La risposta degli utenti al servizio sembra dolce-amara: positiva la velocità di Zara nel garantire riparazioni, ma impossibile non chiedersi in quali laboratori verranno effettuate.
Se, infatti, i prezzi saranno competitivi come quelli dei capi in vendita sul sito, restano i dubbi e le polemiche a cui il marchio è abituato riguardo allo sfruttamento dei lavoratori. Se invece i prezzi delle riparazioni saranno alti, potrebbero disincentivare questa scelta e indurre all’acquisto di un capo nuovo.
Il servizio sicuramente più inclusivo e accolto positivamente è quello delle donazioni tramite ceste posizionate negli store. In cui sarà possibile donare indumenti, calzature e accessori che verranno valutati in base al loro stato.
«I prodotti vengono donati a persone a rischio di esclusione, venduti in negozi di seconda mano o riciclati. I proventi vengono utilizzati per finanziare i progetti sociali di tali organizzazioni, come ad esempio Croce Rossa e Caritas», si legge sul sito di Zara.
Il mondo del fast-fashion e la nuova coscienza green
Fast fashion e coscienza ambientale. Un’antitesi naturale che sta cercando di trovare il proprio equilibrio.
I consumatori sono sempre più critici nelle loro scelte, per questo le aziende vogliono produrre abiti economici, per i consumatori e per l’ambiente.
Zara, con il lancio della piattaforma Pre-Owned, ha tentato di rispondere alle esigenze di una clientela sempre più “green”, un processo che si va ad inquadrare nel rebranding del marchio voluto da Marta Ortega, a capo dell’impero di famiglia dal 2022.
L’industria della moda rimane però tra le più inquinanti al mondo. Utilizza più di 93 miliardi di metri cubi di acqua ed è responsabile di circa il 10% delle emissioni di gas serra nel mondo.

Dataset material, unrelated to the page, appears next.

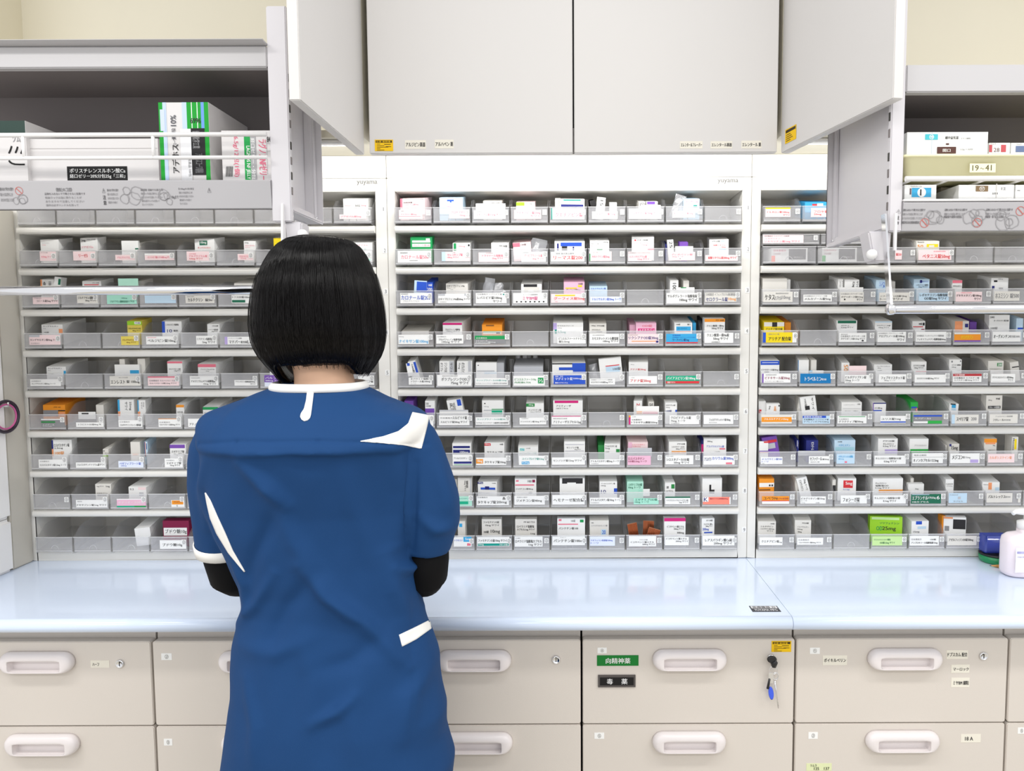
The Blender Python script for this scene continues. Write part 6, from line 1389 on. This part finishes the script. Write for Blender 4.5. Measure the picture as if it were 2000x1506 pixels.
def tring(y, xl, xr, cy, hd):
    a, b = PW(xl, y), PW(xr, y); cx, hw, z = (a.x + b.x) / 2, (b.x - a.x) / 2, (a.z + b.z) / 2; n = 2.35
    return [(cx + hw * math.copysign(abs(math.cos(t)) ** (2 / n), math.cos(t)), cy + hd * math.copysign(abs(math.sin(t)) ** (2 / n), math.sin(t)), z) for t in [2 * math.pi * k / NR for k in range(NR)]]
mb = MB(); mb.loft([tring(*s) for s in SEC][::-1], BLUE)
def sleeve(pts):
    """rings along the arm: (x px, y px, Y, r) ; closed at both ends"""
    P = [(PW(x, y, d), r) for x, y, d, r in pts]
    mb.tube([p for p, r in P], [r for p, r in P], BLUE, 32)
SLL = [(452, 806, 1.303, .012), (447, 826, 1.304, .030), (441, 848, 1.306, .046), (438, 874, 1.309, .0545), (437, 900, 1.313, .0575), (438, 945, 1.320, .0585), (441, 990, 1.328, .057), (444, 1030, 1.336, .0555), (447, 1066, 1.344, .0545)]
SLR = [(782, 808, 1.301, .012), (791, 828, 1.301, .030), (799, 850, 1.302, .044), (804, 874, 1.303, .051), (808, 900, 1.304, .054), (819, 945, 1.305, .0545), (830, 985, 1.307, .0545), (836, 1015, 1.309, .0525), (834, 1045, 1.313, .047), (832, 1070, 1.317, .0425)]
sleeve(SLL); sleeve(SLR)
tmp = mb.build('tunic_tmp')
rm = tmp.modifiers.new('r', 'REMESH'); rm.mode = 'VOXEL'; rm.voxel_size = .0036; rm.use_smooth_shade = True
sm = tmp.modifiers.new('s', 'SMOOTH'); sm.iterations = 7; sm.factor = .5
me = ev_mesh(tmp); bpy.data.objects.remove(tmp)

# folds of the cloth, laid out where they fall: ridges as (x px, y px) lines with height and half-width (m)
RIDGE = [([(470, 905), (520, 950), (560, 985)], .0042, .012), ([(525, 960), (575, 1060), (640, 1150), (700, 1225)], .0030, .016), ([(585, 1105), (640, 1165), (712, 1215), (800, 1300)], .0045, .012), ([(455, 1225), (500, 1180), (535, 1120)], .0030, .010),
         ([(610, 1415), (660, 1390), (690, 1360)], .0034, .010), ([(772, 880), (785, 960), (775, 1060)], .0040, .013), ([(660, 890), (690, 990), (735, 1100), (770, 1220)], .0022, .018), ([(470, 1260), (540, 1275), (600, 1250)], .0024, .014), ([(800, 1215), (770, 1150), (755, 1080)], .0036, .012),
         ([(770, 1105), (800, 1110), (818, 1120)], .0038, .008), ([(455, 1100), (475, 1140), (478, 1190)], .003, .010), ([(840, 1290), (800, 1360), (790, 1440)], .003, .016), ([(480, 1330), (500, 1420), (495, 1500)], .0026, .014), ([(700, 1300), (690, 1400), (705, 1500)], .0022, .02), ([(590, 1240), (610, 1320), (600, 1420)], .002, .018),
         ([(850, 900), (868, 960), (884, 1010)], .0030, .010), ([(820, 1010), (850, 1035), (885, 1030)], .0026, .010), ([(400, 900), (395, 960), (405, 1030)], .0026, .010), ([(500, 780), (455, 810), (420, 850)], .0016, .012), ([(760, 790), (800, 830), (835, 880)], .0014, .012),
         ([(520, 880), (600, 905), (690, 900)], -.0016, .014), ([(540, 1000), (500, 1080), (480, 1150)], -.0022, .012), ([(620, 1120), (560, 1190), (520, 1270)], -.0020, .014), ([(745, 1240), (690, 1290), (620, 1310)], -.002, .014)]
SEAMP = [(386, 866), (460, 862), (620, 861), (720, 863), (838, 868)]
def seg_d(px_, pz_, a, b):
    ex, ez = b.x - a.x, b.z - a.z; L = ex * ex + ez * ez
    t = max(0, min(1, ((px_ - a.x) * ex + (pz_ - a.z) * ez) / L)); return math.hypot(px_ - a.x - t * ex, pz_ - a.z - t * ez), t
me.update()
BV0 = BVHTree.FromPolygons([tuple(v.co) for v in me.vertices], [tuple(p.vertices) for p in me.polygons])
def on_back(x, y):
    h = BV0.ray_cast(Vector((0, 0, EYE)), ray(x, y).normalized())
    return h[0] if h[0] is not None and h[0].y < 1.45 else PW(x, y, 1.25)
RIDGE += [([(813, 905), (810, 960), (808, 1020), (806, 1075)], -.0065, .0055), ([(402, 962), (408, 1000), (418, 1030), (433, 1072)], -.004, .005), ([(806, 1160), (806, 1300), (800, 1420), (802, 1500)], -.0008, .003)]
RW = [([on_back(x, y) for x, y in pl], h, w) for pl, h, w in RIDGE]
SEAMZ = [on_back(x, y) for x, y in SEAMP]
nor = [v.normal.copy() for v in me.vertices]
zhem = PW(620, 1600).z
for v, n in zip(me.vertices, nor):
    c = v.co; k = 0.0
    dia = noise.noise(Vector((c.x * 9 + c.z * 7, c.y * 6, c.z * 5 - c.x * 6))) * .0050 + noise.noise(Vector((c.x * 22 - c.z * 10, c.y * 14 + 3, c.z * 9))) * .0024
    low = max(0, min(1, (1.26 - c.z) / .12)); k += dia * (.25 + .75 * low)
    if n.y < .35:
        for pl, h, w in RW:
            best = 1; tt = 0; L = len(pl) - 1
            for i in range(L):
                d_, t = seg_d(c.x, c.z, pl[i], pl[i + 1])
                if d_ < best: best, tt = d_, (i + t) / L
            if best < w * 2.5: k += (2.9 if w > .0056 else 1) * h * math.exp(-(best / w) ** 2) * (0.35 + .65 * math.sin(math.pi * min(.98, max(.02, tt))))
        for i in range(len(SEAMZ) - 1):
            d_, t = seg_d(c.x, c.z, SEAMZ[i], SEAMZ[i + 1])
            if d_ < .008 and SEAMZ[0].x < c.x < SEAMZ[-1].x: k -= .0026 * math.exp(-(d_ / .0026) ** 2)
    v.co = c + n * k
for v in me.vertices: v.co = v.co - origin(P_)
me.materials.clear(); me.materials.append(BLUE)
for p in me.polygons: p.use_smooth = True; p.material_index = 0
top = bpy.data.objects.new('scrub_top', me); COL.objects.link(top); top.parent = P_; ORG[top.name] = origin(P_)
s2 = top.modifiers.new('s', 'SMOOTH'); s2.iterations = 2; s2.factor = .4
m2 = ev_mesh(top); BV = BVHTree.FromPolygons([tuple(v.co + origin(P_)) for v in m2.vertices], [tuple(p.vertices) for p in m2.polygons])
EYEV = Vector((0, 0, EYE))


def on_cloth(x, y):
    """where the cloth shows at (x, y); None beside it"""
    r = ray(x, y).normalized(); h = BV.ray_cast(EYEV, r)
    return (h[0], h[1]) if h[0] is not None and h[0].y < 1.42 else (None, None)


def applique(name, A, B, rows, cols, m, lift=.0014):
    """strip of cloth sewn on between two outlines A and B (photograph pixels)"""
    def along(pl, t):
        L = [0]
        for i in range(len(pl) - 1): L.append(L[-1] + math.hypot(pl[i + 1][0] - pl[i][0], pl[i + 1][1] - pl[i][1]))
        q = t * L[-1]
        for i in range(len(pl) - 1):
            if q <= L[i + 1] or i == len(pl) - 2:
                s = (q - L[i]) / max(L[i + 1] - L[i], 1e-6); return (pl[i][0] + (pl[i + 1][0] - pl[i][0]) * s, pl[i][1] + (pl[i + 1][1] - pl[i][1]) * s)
    g = []
    for i in range(cols + 1):
        a, b = along(A, i / cols), along(B, i / cols); row = []
        for j in range(rows + 1):
            s = j / rows; p, n = on_cloth(a[0] + (b[0] - a[0]) * s, a[1] + (b[1] - a[1]) * s); row.append((p, n))
        g.append(row)
    flat = [q for r in g for q in r if q[0] is not None]
    if not flat: return None
    last = flat[0]; vs = []
    for r in g:
        for q in r:
            if q[0] is None or abs(q[0].y - last[0].y) > .05: q = (Vector((last[0].x, last[0].y, last[0].z)), last[1])
            last = q; vs.append(q)
    R = rows + 1; fr = [p + n * lift for p, n in vs]; bk = [p - n * .001 for p, n in vs]; N = len(vs); fs = []
    for i in range(cols):
        for j in range(rows):
            a, b, c, d = i * R + j, (i + 1) * R + j, (i + 1) * R + j + 1, i * R + j + 1
            fs += [(a, d, c, b), (N + a, N + b, N + c, N + d)]
    for i in range(cols):
        a, b = i * R, (i + 1) * R; fs.append((a, b, N + b, N + a)); a, b = i * R + rows, (i + 1) * R + rows; fs.append((b, a, N + a, N + b))
    for j in range(rows):
        a, b = j, j + 1; fs.append((b, a, N + a, N + b)); a, b = cols * R + j, cols * R + j + 1; fs.append((a, b, N + b, N + a))
    o = MB().add(fr + bk, fs, m, True).build(name, top)
    return o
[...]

Secondo il Sustaintability Report del gruppo Inditex, del quale fa parte Zara, solo la loro società, nel 2022, avrebbe prodotto 17,23 miliardi di tonnellate di Co2.
Un’industria di sprechi quella del fast-fashion. Si conta, infatti, una produzione di circa 90 miliardi di capi d’abbigliamento all’anno, che divisi per gli abitanti della terra sarebbero circa 14 a testa.
Le discariche a cielo aperto di tutto il mondo
Secondo i dati della Commissione Europea il fast-fashion sarebbe, inoltre, responsabile, della produzione di 12kg di rifiuti pro capite. Gran parte, però, vengono smaltiti in Paesi come Cile, Ghana e Kenya, trasformando questi luoghi in enormi discariche tessili a cielo aperto. Secondo le stime, il lavaggio di indumenti sintetici rappresenterebbe il 35% delle microplastiche rilasciate nelle acque.
Nonostante ciò, la consapevolezza green dei consumatori e la guerriglia sulla competitività dei prezzi contro i nascenti colossi cinesi, non ha pregiudicato la robustezza dell’industria che si prevede possa continuare a incrementare fino al 50% nei prossimi quattro anni.
Inditex, ha infatti chiuso l’anno passato con un fatturato in crescita di 32,6 miliardi di euro e il primo semestre del 2023 con un incremento dell’utile netto e delle vendite.